Six million Jews were killed in the Holocaust during World War II, many of them in gas chambers in Nazi death camps. David BenGurion was the first prime minister of Israel.

Other songs pay tribute to the Condor Legion, the Nazi unit responsibl­e for the bombing of Guernica in the Spanish Civil War, as well as paratroope­rs behind atrocities in Crete in World War II, Falter added.

The allegation­s came ahead of an election in Lower Austria on Sunday.

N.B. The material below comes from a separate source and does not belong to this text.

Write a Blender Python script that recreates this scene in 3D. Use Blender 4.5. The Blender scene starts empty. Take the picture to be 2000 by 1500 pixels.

Opinion polls predict strong gains for the FPOe, putting them in third place — as in national elections last October — on between 16 and 21%.

An FPOe spokesman told the Austria Press Agency that Mr Landbauer, 31, “has nothing to do” with the song texts, and that the fraternity was preparing a new songbook without the texts concerning “this disastrous time”.

If, as Falter suggests, the book was re-printed in 1997, then Mr Landbauer was 11 years old at the time and “not even allowed to ride a bike on his own,” the spokesman told APA.

But Bernhard Ebner, the head of the centre-right People’s Party (OeVP) in Lower Austria, said the allegation­s were “unbelievab­ly serious” and that they needed to be “completely cleared up”.

The centre-left Social Democrats (SPOe) said Mr Landbauer should resign immediatel­y, a call echoed by the liberal NEOS party if the claims turned out to be accurate.

Sunday’s election is the first since the FPOe became junior coalition partners to the OeVP in December under Chancellor Sebastian Kurz, obtaining the interior, foreign and defence ministries.

Despite its leadership saying it rejects all extremism and its leader Heinz-Christian Strache visiting Israel, Austria’s main Jewish organisati­on the IKG earlier this month said it refused to meet FPOe ministers.

The IKG said on Tuesday that it would boycott a commemorat­ive event today in Austria’s temporary parliament ahead of Internatio­nal Holocaust Remembranc­e on Saturday.

The party was formed by former Nazis in the 1950s and Mr Strache, 48, now vice-chancellor, dallied with neo-Nazism in his youth although he now says this was when he was “stupid, young and naive”.

Mr Kurz of the OeVP, who has rejected criticism of his coalition with the FPOe by saying the party should be judged on its actions not its past, on Tuesday took to Twitter to call the song texts “racist, anti-Semitic and absolutely sickening”.

“There needs to be fully cleared up and those responsibl­e brought to account,” Mr Kurz wrote.

Mr Landbauer, whose mother is Iranian, in November called his OeVP rival in the election, former interior minister Johanna Mikl-Leitner, “Muslim-mummy-Mikl” because of her support for “multicultu­ral madness”.